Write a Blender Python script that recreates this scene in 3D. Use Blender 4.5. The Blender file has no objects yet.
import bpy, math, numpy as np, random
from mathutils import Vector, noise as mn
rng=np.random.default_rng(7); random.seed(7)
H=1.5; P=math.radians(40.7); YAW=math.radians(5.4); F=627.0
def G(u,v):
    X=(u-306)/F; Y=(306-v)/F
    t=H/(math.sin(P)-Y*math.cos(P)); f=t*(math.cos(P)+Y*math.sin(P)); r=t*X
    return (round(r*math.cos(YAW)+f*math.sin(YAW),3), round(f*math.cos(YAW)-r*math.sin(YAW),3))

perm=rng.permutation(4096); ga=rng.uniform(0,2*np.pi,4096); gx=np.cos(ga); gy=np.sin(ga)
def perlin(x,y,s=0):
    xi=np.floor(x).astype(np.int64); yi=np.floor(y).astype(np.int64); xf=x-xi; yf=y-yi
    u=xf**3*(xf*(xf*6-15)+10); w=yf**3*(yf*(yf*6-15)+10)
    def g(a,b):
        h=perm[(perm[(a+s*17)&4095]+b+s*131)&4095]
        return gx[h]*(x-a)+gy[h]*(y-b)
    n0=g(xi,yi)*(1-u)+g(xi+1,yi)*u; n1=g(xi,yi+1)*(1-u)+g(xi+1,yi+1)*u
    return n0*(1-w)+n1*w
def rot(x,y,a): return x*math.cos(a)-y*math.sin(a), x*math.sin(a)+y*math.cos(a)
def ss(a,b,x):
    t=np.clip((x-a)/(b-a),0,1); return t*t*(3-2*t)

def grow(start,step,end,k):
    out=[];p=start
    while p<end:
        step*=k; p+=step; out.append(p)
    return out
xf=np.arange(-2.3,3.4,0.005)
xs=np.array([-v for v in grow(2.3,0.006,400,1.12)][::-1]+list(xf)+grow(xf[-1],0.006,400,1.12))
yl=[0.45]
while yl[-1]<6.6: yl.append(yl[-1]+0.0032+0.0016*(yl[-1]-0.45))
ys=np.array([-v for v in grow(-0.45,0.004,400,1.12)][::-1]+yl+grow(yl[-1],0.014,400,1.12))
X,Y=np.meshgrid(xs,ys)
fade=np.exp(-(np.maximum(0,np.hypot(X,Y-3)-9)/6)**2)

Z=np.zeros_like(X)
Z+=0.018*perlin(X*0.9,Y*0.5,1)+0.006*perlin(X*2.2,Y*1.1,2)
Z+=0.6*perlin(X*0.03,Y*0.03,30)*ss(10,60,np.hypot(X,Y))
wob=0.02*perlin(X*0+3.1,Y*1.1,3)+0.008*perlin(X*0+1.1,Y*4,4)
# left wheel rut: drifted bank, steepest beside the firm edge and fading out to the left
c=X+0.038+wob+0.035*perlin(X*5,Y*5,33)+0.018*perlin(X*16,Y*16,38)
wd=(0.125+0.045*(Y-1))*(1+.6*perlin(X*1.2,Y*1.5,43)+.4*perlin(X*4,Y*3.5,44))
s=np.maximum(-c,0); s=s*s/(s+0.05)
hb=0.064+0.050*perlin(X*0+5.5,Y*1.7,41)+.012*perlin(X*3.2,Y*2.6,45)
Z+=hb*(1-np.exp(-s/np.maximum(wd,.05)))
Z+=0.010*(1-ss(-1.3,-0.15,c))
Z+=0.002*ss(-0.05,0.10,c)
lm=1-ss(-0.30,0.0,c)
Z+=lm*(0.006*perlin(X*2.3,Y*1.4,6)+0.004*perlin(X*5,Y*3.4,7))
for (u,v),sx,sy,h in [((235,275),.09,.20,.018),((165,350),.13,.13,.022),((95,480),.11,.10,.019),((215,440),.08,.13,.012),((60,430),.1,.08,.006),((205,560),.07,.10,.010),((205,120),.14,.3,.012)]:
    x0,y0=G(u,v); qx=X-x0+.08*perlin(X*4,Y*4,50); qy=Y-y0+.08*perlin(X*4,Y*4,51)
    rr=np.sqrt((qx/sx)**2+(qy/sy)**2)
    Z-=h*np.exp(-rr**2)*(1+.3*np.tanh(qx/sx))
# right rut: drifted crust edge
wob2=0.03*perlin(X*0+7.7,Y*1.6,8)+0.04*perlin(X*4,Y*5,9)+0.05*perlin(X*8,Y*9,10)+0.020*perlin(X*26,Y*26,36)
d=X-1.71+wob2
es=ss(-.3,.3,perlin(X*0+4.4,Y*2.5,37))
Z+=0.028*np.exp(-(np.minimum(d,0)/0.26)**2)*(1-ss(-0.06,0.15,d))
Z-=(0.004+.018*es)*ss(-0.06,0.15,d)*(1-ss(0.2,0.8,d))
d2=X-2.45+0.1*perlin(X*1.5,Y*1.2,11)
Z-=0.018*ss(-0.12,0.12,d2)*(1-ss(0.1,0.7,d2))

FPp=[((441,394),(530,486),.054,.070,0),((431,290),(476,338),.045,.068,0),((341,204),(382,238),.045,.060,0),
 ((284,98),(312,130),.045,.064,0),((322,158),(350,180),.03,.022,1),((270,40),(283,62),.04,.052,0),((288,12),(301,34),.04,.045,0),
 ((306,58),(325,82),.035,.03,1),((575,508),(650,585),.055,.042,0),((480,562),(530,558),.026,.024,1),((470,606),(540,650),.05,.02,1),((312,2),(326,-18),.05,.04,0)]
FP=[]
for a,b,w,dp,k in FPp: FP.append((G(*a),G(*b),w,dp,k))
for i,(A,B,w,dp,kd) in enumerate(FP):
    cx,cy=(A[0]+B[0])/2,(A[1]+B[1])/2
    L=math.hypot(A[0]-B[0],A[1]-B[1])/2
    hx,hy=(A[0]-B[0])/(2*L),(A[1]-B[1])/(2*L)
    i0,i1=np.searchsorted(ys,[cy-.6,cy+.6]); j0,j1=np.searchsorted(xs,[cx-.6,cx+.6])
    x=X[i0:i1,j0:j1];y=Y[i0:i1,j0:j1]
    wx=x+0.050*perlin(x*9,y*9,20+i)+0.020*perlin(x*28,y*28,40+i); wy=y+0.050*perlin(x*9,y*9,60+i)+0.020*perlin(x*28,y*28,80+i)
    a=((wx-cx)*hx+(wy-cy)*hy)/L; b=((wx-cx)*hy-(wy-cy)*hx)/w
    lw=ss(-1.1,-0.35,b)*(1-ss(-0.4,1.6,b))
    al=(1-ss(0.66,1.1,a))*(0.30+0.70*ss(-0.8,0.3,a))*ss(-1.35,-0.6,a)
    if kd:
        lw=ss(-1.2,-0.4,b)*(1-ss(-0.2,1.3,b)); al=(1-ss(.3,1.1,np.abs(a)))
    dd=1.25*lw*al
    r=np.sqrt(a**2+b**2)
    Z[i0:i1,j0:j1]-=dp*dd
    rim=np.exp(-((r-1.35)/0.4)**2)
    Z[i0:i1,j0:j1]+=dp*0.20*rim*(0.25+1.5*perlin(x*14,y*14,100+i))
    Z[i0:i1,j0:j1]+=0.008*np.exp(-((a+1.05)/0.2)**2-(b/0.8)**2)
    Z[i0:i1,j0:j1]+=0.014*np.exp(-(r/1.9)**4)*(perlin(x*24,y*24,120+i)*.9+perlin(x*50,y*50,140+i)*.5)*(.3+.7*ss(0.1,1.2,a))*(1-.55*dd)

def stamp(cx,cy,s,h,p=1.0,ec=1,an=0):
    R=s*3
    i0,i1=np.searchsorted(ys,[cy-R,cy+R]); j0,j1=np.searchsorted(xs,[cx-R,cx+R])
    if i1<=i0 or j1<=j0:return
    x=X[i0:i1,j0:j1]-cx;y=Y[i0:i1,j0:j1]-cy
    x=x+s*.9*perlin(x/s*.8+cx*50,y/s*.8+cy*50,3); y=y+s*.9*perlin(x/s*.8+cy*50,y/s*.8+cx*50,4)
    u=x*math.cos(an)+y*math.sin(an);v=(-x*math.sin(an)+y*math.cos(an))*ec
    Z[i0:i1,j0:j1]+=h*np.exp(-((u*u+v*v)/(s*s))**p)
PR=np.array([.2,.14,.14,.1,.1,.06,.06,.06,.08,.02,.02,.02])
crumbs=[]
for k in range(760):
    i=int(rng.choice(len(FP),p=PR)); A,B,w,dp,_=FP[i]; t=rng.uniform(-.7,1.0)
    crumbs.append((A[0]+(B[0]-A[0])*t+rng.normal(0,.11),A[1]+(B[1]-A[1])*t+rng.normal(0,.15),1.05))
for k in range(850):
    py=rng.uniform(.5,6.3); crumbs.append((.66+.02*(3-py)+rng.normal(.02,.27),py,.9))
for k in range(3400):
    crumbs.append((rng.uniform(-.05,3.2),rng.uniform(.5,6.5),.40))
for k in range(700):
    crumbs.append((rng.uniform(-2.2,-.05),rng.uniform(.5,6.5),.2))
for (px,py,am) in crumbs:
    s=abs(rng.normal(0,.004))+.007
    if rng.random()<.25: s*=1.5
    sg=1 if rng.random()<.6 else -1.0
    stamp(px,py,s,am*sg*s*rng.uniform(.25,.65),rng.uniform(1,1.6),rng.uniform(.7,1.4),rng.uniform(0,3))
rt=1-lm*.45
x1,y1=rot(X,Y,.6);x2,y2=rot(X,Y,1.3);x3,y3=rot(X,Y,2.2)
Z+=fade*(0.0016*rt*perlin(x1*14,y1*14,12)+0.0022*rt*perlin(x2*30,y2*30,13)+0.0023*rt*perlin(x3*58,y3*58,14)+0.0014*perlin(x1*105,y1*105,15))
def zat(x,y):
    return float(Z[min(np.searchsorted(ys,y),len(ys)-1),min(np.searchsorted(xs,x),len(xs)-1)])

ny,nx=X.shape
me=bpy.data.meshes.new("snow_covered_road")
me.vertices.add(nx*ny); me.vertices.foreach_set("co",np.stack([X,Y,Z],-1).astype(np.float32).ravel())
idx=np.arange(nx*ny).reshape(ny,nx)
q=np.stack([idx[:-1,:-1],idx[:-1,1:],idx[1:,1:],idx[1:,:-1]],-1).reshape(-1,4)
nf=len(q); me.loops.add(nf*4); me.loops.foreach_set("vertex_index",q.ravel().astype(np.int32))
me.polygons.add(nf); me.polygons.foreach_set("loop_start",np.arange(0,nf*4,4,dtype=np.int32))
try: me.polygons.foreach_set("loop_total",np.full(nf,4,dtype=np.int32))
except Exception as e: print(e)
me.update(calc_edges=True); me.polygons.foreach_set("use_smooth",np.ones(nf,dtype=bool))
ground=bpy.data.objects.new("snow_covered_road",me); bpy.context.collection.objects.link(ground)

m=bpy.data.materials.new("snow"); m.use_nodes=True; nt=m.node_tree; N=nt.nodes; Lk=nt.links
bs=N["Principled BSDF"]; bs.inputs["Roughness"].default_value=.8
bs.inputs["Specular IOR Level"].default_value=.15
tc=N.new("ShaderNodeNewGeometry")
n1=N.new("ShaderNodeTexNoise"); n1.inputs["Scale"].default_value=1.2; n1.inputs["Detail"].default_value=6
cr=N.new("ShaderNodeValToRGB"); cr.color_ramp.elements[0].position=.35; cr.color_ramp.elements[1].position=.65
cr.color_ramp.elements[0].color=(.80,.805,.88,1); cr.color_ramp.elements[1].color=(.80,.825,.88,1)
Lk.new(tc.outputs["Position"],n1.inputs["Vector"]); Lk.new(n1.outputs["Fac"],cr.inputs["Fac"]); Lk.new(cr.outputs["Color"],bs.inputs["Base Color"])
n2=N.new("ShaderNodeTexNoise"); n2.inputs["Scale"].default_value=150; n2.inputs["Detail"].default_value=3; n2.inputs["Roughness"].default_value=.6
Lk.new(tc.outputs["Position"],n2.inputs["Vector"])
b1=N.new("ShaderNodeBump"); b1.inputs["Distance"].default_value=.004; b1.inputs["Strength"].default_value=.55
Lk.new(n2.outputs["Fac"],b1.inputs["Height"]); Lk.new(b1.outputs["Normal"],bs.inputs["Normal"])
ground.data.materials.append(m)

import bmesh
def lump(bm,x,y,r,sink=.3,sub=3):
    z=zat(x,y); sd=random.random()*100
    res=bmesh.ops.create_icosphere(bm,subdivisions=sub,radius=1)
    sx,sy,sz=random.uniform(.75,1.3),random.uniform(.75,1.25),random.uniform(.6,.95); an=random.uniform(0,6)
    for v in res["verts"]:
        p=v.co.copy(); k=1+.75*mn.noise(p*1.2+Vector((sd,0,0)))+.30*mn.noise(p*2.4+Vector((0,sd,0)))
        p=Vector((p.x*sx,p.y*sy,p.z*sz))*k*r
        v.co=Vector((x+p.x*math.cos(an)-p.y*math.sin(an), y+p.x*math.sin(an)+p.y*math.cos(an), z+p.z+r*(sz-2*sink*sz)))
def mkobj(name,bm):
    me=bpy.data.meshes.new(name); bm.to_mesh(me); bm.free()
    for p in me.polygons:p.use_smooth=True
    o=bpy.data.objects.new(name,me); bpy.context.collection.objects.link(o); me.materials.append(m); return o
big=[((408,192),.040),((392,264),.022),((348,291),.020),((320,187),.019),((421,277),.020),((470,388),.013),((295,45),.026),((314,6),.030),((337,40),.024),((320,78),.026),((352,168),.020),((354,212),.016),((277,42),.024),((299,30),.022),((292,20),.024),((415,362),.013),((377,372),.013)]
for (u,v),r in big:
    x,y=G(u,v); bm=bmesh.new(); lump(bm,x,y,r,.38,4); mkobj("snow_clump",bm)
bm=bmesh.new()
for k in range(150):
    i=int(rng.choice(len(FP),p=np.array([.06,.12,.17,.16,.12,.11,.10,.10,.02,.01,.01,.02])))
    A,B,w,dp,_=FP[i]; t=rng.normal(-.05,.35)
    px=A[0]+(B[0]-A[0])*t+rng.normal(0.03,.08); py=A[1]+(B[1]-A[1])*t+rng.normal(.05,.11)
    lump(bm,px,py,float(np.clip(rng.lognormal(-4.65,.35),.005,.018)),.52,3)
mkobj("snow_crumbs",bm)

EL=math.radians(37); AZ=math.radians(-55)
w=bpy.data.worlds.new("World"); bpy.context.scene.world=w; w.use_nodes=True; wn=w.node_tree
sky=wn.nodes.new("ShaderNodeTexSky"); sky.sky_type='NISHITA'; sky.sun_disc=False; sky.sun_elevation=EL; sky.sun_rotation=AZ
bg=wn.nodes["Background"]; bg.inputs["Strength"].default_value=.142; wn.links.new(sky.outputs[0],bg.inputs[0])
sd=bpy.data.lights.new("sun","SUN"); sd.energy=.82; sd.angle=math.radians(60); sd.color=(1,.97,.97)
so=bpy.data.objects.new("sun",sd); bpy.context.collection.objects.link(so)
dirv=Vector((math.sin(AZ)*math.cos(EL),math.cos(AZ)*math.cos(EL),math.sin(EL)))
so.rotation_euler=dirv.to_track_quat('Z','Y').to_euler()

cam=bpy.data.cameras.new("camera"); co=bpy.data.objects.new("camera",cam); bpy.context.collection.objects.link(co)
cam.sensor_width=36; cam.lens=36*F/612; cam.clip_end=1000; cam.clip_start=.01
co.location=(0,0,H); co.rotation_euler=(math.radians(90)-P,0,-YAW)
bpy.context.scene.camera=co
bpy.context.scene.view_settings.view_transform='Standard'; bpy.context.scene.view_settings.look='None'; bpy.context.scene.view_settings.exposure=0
--------------------
■ **Request**
Copy out the listing above, line by line and exactly, from its first line to the line holding "fade=np.exp(-(np.maximum(0,np.hypot(X,Y-3)-9)/6)**2)", inclusive.

■ **Complete output**
Write a Blender Python script that recreates this scene in 3D. Use Blender 4.5. The Blender file has no objects yet.
import bpy, math, numpy as np, random
from mathutils import Vector, noise as mn
rng=np.random.default_rng(7); random.seed(7)
H=1.5; P=math.radians(40.7); YAW=math.radians(5.4); F=627.0
def G(u,v):
    X=(u-306)/F; Y=(306-v)/F
    t=H/(math.sin(P)-Y*math.cos(P)); f=t*(math.cos(P)+Y*math.sin(P)); r=t*X
    return (round(r*math.cos(YAW)+f*math.sin(YAW),3), round(f*math.cos(YAW)-r*math.sin(YAW),3))

perm=rng.permutation(4096); ga=rng.uniform(0,2*np.pi,4096); gx=np.cos(ga); gy=np.sin(ga)
def perlin(x,y,s=0):
    xi=np.floor(x).astype(np.int64); yi=np.floor(y).astype(np.int64); xf=x-xi; yf=y-yi
    u=xf**3*(xf*(xf*6-15)+10); w=yf**3*(yf*(yf*6-15)+10)
    def g(a,b):
        h=perm[(perm[(a+s*17)&4095]+b+s*131)&4095]
        return gx[h]*(x-a)+gy[h]*(y-b)
    n0=g(xi,yi)*(1-u)+g(xi+1,yi)*u; n1=g(xi,yi+1)*(1-u)+g(xi+1,yi+1)*u
    return n0*(1-w)+n1*w
def rot(x,y,a): return x*math.cos(a)-y*math.sin(a), x*math.sin(a)+y*math.cos(a)
def ss(a,b,x):
    t=np.clip((x-a)/(b-a),0,1); return t*t*(3-2*t)

def grow(start,step,end,k):
    out=[];p=start
    while p<end:
        step*=k; p+=step; out.append(p)
    return out
xf=np.arange(-2.3,3.4,0.005)
xs=np.array([-v for v in grow(2.3,0.006,400,1.12)][::-1]+list(xf)+grow(xf[-1],0.006,400,1.12))
yl=[0.45]
while yl[-1]<6.6: yl.append(yl[-1]+0.0032+0.0016*(yl[-1]-0.45))
ys=np.array([-v for v in grow(-0.45,0.004,400,1.12)][::-1]+yl+grow(yl[-1],0.014,400,1.12))
X,Y=np.meshgrid(xs,ys)
fade=np.exp(-(np.maximum(0,np.hypot(X,Y-3)-9)/6)**2)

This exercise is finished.